と改めて投稿する事態に発展、そもそも週プレ編集部の問題だったキン肉マン問題がジャンプ+編集長の余計な一言で「ジャンプ編集部も同じ気持ちなのか?」という形で炎症が広がっているのが現状である。

 

ちなみにジャンプ+編集長は迂闊なツイートをしたことには謝罪しているが「スクショを貼って無くても文章でネタバレしたら法的措置」については撤回していないので、感想大歓迎です!と言われても感想が投稿できるのかは不明な状態である。

 

「文章によるネタバレは法的措置 でも感想は大歓迎」と言われてもどこまで書いたらネタバレと判定されて法的措置が飛んでくるかの物差しが読者側から一切見えない状態という意味での「グレーゾーン」は同人誌のグレーゾーンとは明らかに別物で、「いつ何時法的措置されるかわからない」という不安しか産まない文言だし、ある意味この騒動では一番問題があると思う。

 

 

 

 

そんな中ゆでたまご先生は「一週間かけて一生懸命描いた作品がアップ後、たった5分で消費され SNSにスクショ、ネタバレされたら悲しいよね。
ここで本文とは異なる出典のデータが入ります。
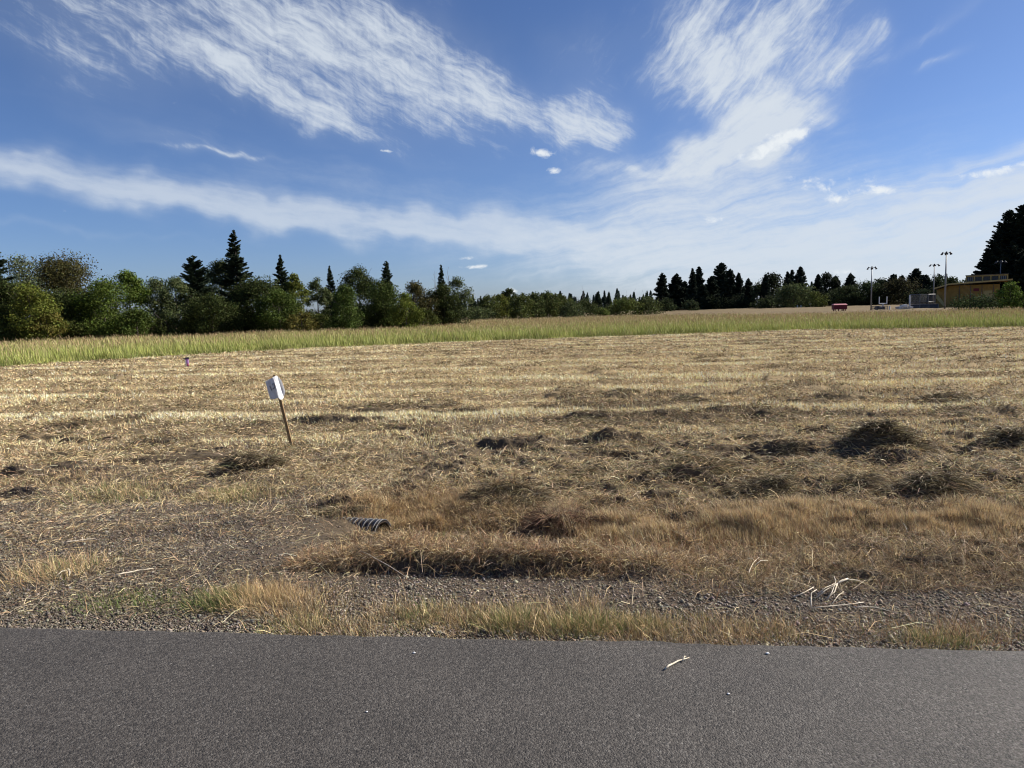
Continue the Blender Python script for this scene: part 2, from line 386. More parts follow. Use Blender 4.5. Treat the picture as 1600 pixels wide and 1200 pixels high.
def road():
    xs = np.concatenate([np.linspace(-80, -6, 75), np.arange(-5.9, 5.9, .012), np.linspace(6, 80, 75)])
    ye = edge(xs); n = len(xs)
    prof = [(0, -.09), (0, -.012), (-.012, -.002), (-.03, 0), (-.5, 0), (-6.4, 0), (-6.4, -.09)]
    V = []
    for (dy, z) in prof: V.append(np.stack([xs, ye * (1 if dy > -5 else 1) + dy, np.full(n, z)], 1))
    V = np.concatenate(V); k = len(prof)
    i = np.arange(k - 1)[:, None]; j = np.arange(n - 1)[None]
    q = np.stack([i * n + j, (i + 1) * n + j, (i + 1) * n + j + 1, i * n + j + 1], -1).reshape(-1, 4)
    m, nt, b = new_mat('asphalt'); N = nt.nodes.new; L = nt.links.new
    tc = N('ShaderNodeTexCoord')
    v1 = N('ShaderNodeTexVoronoi'); v1.inputs['Scale'].default_value = 135; L(tc.outputs['Object'], v1.inputs['Vector'])
    v2 = N('ShaderNodeTexVoronoi'); v2.inputs['Scale'].default_value = 260; L(tc.outputs['Object'], v2.inputs['Vector'])
    n1 = N('ShaderNodeTexNoise'); n1.inputs['Scale'].default_value = 1.7; n1.inputs['Detail'].default_value = 9; n1.inputs['Roughness'].default_value = .65; L(tc.outputs['Object'], n1.inputs['Vector'])
    n2 = N('ShaderNodeTexNoise'); n2.inputs['Scale'].default_value = 60; n2.inputs['Detail'].default_value = 6; n2.inputs['Roughness'].default_value = .8; L(tc.outputs['Object'], n2.inputs['Vector'])
    r = N('ShaderNodeValToRGB'); L(v1.outputs['Color'], r.inputs[0])
    els = r.color_ramp.elements; els[0].color = (.030, .028, .025, 1); els[1].color = (.14, .126, .108, 1)
    e2 = els.new(.5); e2.color = (.095, .082, .069, 1); e3 = els.new(.93); e3.color = (.17, .155, .135, 1); els[-1].color = (.32, .30, .27, 1)
    mr = N('ShaderNodeMapRange'); L(n1.outputs['Fac'], mr.inputs[0]); mr.inputs[1].default_value = .3; mr.inputs[2].default_value = .7; mr.inputs[3].default_value = .84; mr.inputs[4].default_value = 1.2
    mr2 = N('ShaderNodeMapRange'); L(n2.outputs['Fac'], mr2.inputs[0]); mr2.inputs[1].default_value = .32; mr2.inputs[2].default_value = .6; mr2.inputs[3].default_value = .35; mr2.inputs[4].default_value = 1.25
    mm = N('ShaderNodeMath'); mm.operation = 'MULTIPLY'; L(mr.outputs[0], mm.inputs[0]); L(mr2.outputs[0], mm.inputs[1])
    s = N('ShaderNodeVectorMath'); s.operation = 'SCALE'; L(r.outputs[0], s.inputs[0]); L(mm.outputs[0], s.inputs['Scale'])
    s2 = N('ShaderNodeVectorMath'); s2.operation = 'SCALE'; s2.inputs['Scale'].default_value = .61; L(s.outputs[0], s2.inputs[0]); L(s2.outputs[0], b.inputs['Base Color']); b.inputs['Roughness'].default_value = .75; b.inputs['Specular IOR Level'].default_value = .35
    ad = N('ShaderNodeMath'); ad.operation = 'MULTIPLY_ADD'; L(v2.outputs['Distance'], ad.inputs[0]); ad.inputs[1].default_value = .5; L(v1.outputs['Distance'], ad.inputs[2])
    bp = N('ShaderNodeBump'); bp.invert = True; bp.inputs['Strength'].default_value = .7; bp.inputs['Distance'].default_value = .004
    L(ad.outputs[0], bp.inputs['Height']); L(bp.outputs[0], b.inputs['Normal'])
    o = np_mesh('road', V, q.ravel(), np.arange(len(q)) * 4, m)
    tag(o, kind='structure')
road()

# ------------------------------------------------------------------ blades
def blades(base, vec, width, col, seg=2, droop=.12):
    """n blades as arrays -> vertices, loops, starts, colours"""
    n = len(base)
    rv = rng.normal(size=(n, 3)); s = np.cross(vec, rv); s /= (np.linalg.norm(s, axis=1, keepdims=True) + 1e-9)
    w = width[:, None] * .5; ln = np.linalg.norm(vec, axis=1, keepdims=True)
    if seg == 1:
        V = np.stack([base - s * w, base + s * w, base + vec], 1).reshape(-1, 3)
        loops = np.arange(3 * n); st = np.arange(n) * 3
        C = np.repeat(col, 3, 0)
        return V, loops, st, C
    mid = base + vec * .55 + np.array([0, 0, 1]) * ln * droop * .6
    hv = vec.copy(); hv[:, 2] = 0
    tip = base + vec + hv * .15 - np.array([0, 0, 1]) * ln * droop * .4
    V = np.stack([base - s * w, base + s * w, mid + s * w * .8, mid - s * w * .8, tip], 1).reshape(-1, 3)
    b = np.arange(n)[:, None] * 5
    L_ = (b + np.array([[0, 1, 2, 3, 3, 2, 4]])).ravel()
    st = (np.arange(n)[:, None] * 7 + np.array([[0, 4]])).ravel()
    return V, L_, st, np.repeat(col, 5, 0)
def join(parts):
    V = []; L_ = []; S = []; C = []; nv = nl = 0
    for v, l, s, c in parts:
        V.append(v); L_.append(l + nv); S.append(s + nl); C.append(c); nv += len(v); nl += len(l)
    return np.concatenate(V), np.concatenate(L_), np.concatenate(S), np.concatenate(C)
def polar(n, r0, r1, a0, a1, p):
    """points round the camera's side of the field; density per area falls as r^-p"""
    k = 2 - p; u = rng.random(n)
    r = (r0 ** k + u * (r1 ** k - r0 ** k)) ** (1 / k) if abs(k) > 1e-3 else r0 * (r1 / r0) ** u
    a_ = np.radians(rng.uniform(a0, a1, n))
    return r * np.sin(a_), r * np.cos(a_), r
def dirs(n, tilt_mean, tilt_sd, bias=(0, 0)):
    t = np.abs(rng.normal(tilt_mean, tilt_sd, n)); t = np.clip(t, 0, 1.52); ph = rng.uniform(0, 2 * math.pi, n)
    v = np.stack([np.sin(t) * np.cos(ph) + bias[0], np.sin(t) * np.sin(ph) + bias[1], np.cos(t)], 1)
    return v / np.linalg.norm(v, axis=1, keepdims=True)
def palette(n, cols, wts, var=.22):
    cols = np.array(cols); k = rng.choice(len(cols), n, p=np.array(wts) / sum(wts))
    return np.clip(cols[k] * (1 + rng.normal(0, var, (n, 1))) * (1 + rng.normal(0, .05, (n, 3))), .01, .9)
STRAW = (.66, .505, .275); GOLD = (.52, .37, .185); BROWN = (.26, .17, .095); RUST = (.31, .165, .085); GREY = (.42, .34, .23); OLIVE = (.225, .195, .095); GREEN = (.15, .19, .06); PALE = (.75, .63, .40); DARK = (.085, .06, .037)
PX = .0014

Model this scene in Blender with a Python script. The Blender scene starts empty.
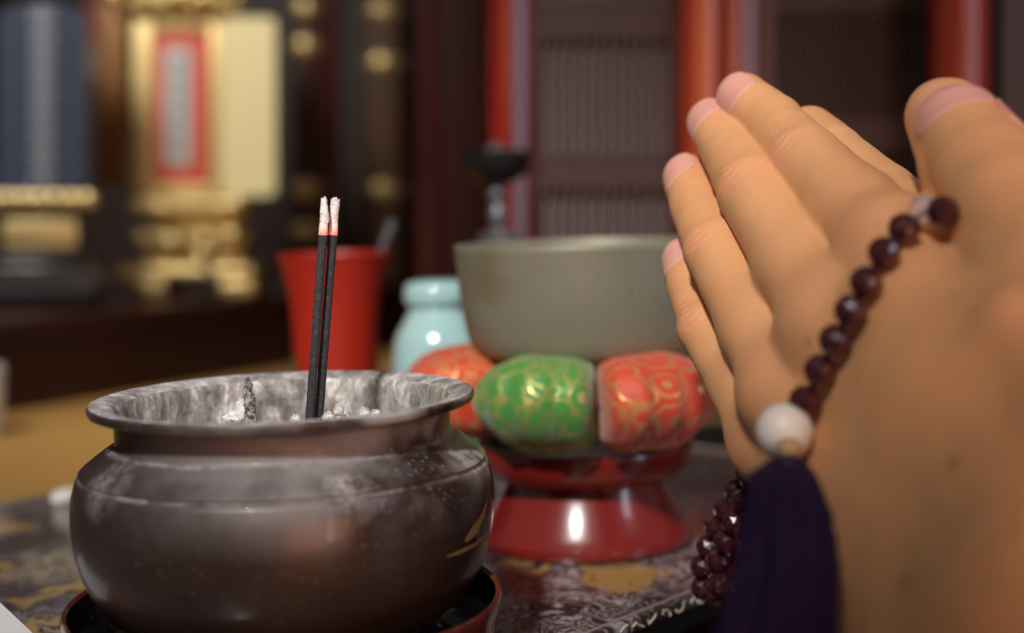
import bpy, bmesh, math, random
import numpy as np
from mathutils import Vector, Matrix, noise as mnoise
R = math.radians
PI = math.pi
random.seed(7)
rng = np.random.default_rng(7)
sc = bpy.context.scene
COL = sc.collection

# ------------------------------------------------------------------ camera
FPX = 1422.0            # focal length in pixels of a 1024 px wide frame (50 mm)
H = 0.100               # camera height above the altar table
cam = bpy.data.cameras.new('camera')
cam_ob = bpy.data.objects.new('camera', cam)
COL.objects.link(cam_ob)
cam_ob.location = (0, 0, H)
cam_ob.rotation_euler = (R(90), 0, 0)
cam.sensor_width = 36.0
cam.lens = 36.0 * FPX / 1024
cam.shift_y = -(316.5 - 197) / 1024
cam.clip_start = 0.01
cam.dof.use_dof = True
cam.dof.focus_distance = 0.306
APERTURE = 10.4 / FPX            # entrance pupil diameter in metres
cam.dof.aperture_fstop = (cam.lens / 1000) / APERTURE
sc.camera = cam_ob

# ------------------------------------------------------------------ world, lights, exposure
sc.view_settings.view_transform = 'Standard'
sc.view_settings.look = 'None'
sc.view_settings.gamma = 1
sc.view_settings.exposure = 0.0
sc.view_settings.use_curve_mapping = False
world = bpy.data.worlds.new('world')
sc.world = world
world.use_nodes = True
world.node_tree.nodes['Background'].inputs[0].default_value = (1.0, 0.92, 0.84, 1)
world.node_tree.nodes['Background'].inputs[1].default_value = 0.11

def area_light(name, loc, target, size, size_y, power, color, shape='RECTANGLE'):
    l = bpy.data.lights.new(name, 'AREA')
    l.shape = shape
    l.size = size
    l.size_y = size_y
    l.energy = power
    l.color = color
    o = bpy.data.objects.new(name, l)
    COL.objects.link(o)
    o.location = loc
    o.rotation_euler = (Vector(target) - Vector(loc)).to_track_quat('-Z', 'Y').to_euler()
    return o

def spot_light(name, loc, target, radius, power, color, cone, blend):
    l = bpy.data.lights.new(name, 'SPOT')
    l.shadow_soft_size = radius; l.energy = power; l.color = color
    l.spot_size = R(cone); l.spot_blend = blend
    o = bpy.data.objects.new(name, l); COL.objects.link(o)
    o.location = loc
    o.rotation_euler = (Vector(target) - Vector(loc)).to_track_quat('-Z', 'Y').to_euler()
    return o
spot_light('key_spot_light', (-0.30, -0.66, 1.00), (-0.05, 0.45, 0.085), 0.05, 108, (1.0, 0.96, 0.92), 21, 1.0)  # unseen key behind the camera; cone narrowed to leave the hand back dim
spot_light('tablet_fill_light', (-0.42, 0.40, 0.60), (-0.27, 0.92, 0.08), 0.10, 16, (1.0, 0.95, 0.86), 64, 0.8)  # added unseen spot that brightens the tablets and the shrine
area_light('warm_fill_light', (0.34, -0.50, 0.00), (0.07, 0.22, 0.05), 0.5, 0.5, 2.5, (1.0, 0.36, 0.10))  # added fill standing in for orange bounce on the back of the hand
area_light('side_window_light', (1.05, -0.25, 0.50), (0.05, 0.5, 0.1), 0.16, 0.7, 2.2, (0.78, 0.84, 1.0))
area_light('rear_window_light', (0.74, -1.0, 0.35), (0.20, 0.62, 0.1), 0.11, 1.1, 1.8, (0.90, 0.84, 1.0))

# ------------------------------------------------------------------ helpers
def ray(x, y, d):
    """point seen at photo pixel (x, y) at depth d"""
    return Vector(((x - 512) / FPX * d, d, H - (y - 197) / FPX * d))

TILT = Matrix.Rotation(R(-1.6), 4, 'Y')      # the old altar table stands a little askew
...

」と投稿

 

この「たった5分で消費され」の言葉に「WEBで読んでるやつらのことそう思ってたのか…」とファンコミュニティの一部が落胆

 

さらにリプライで「雑誌で連載するからWEB版を消してもいいものを先生のご厚意で残しているのに」とのファンの言葉に「そうですだからWEB連載を残してるんです」というお返事を先生が返したことで、騒動はネタバレのありなしを超えて

 

「紙の連載に戻れたからもうWEBはいらないけどお情けで残しているという態度なのか?」という形でショックが広がる。

 

今後の展開は今週のキン肉マンが更新される日曜日になるまでおそらくわからないが。

 

「うちは地方だから雑誌の発売が遅くて」という人達でも遅れること無く手元のスマホやパソコンから発売日に即座にアクセスできるインターネット無料連載という素晴らしいシステムに対して「それの利用者はネタバレ 雑誌の発売まで待て」という謎のレトロ思想に引っ張られたのはとても個人的に悲しいし、この騒動がWEB連載という最新のIT技術を理解してない人達から「早バレ」と言われていることすら個人的なショックが大きい

 

ゆでたまご先生自身が「更新日の0時から熱心に読んで盛り上がっているファンがいて嬉しい」とインタビューで語っていたのもあって、雑誌連載が復活したとたん「雑誌連載が復活したからWEB連載いらないけどお情けで残している」「WEB連載で読んでるやつは雑誌に配慮しろ」「0時から盛り上がるのはネタバレ」などと手のひらを返されるとは予想だにしなかったのでただただ、そうか…これまでキン肉マンの更新日にキン肉マンの話で盛り上がったのは迷惑だったのか…と悲しい気持ちになるのみです

 

この問題はおそらく解決しないですし、今後も「ネタバレはやめましょう」という言葉にこの複雑な問題が単純化されてしまうのだなと思いますが、SNS上でキン肉マンについて盛り上がる時間はもう無くなったんだなと思うばかりです。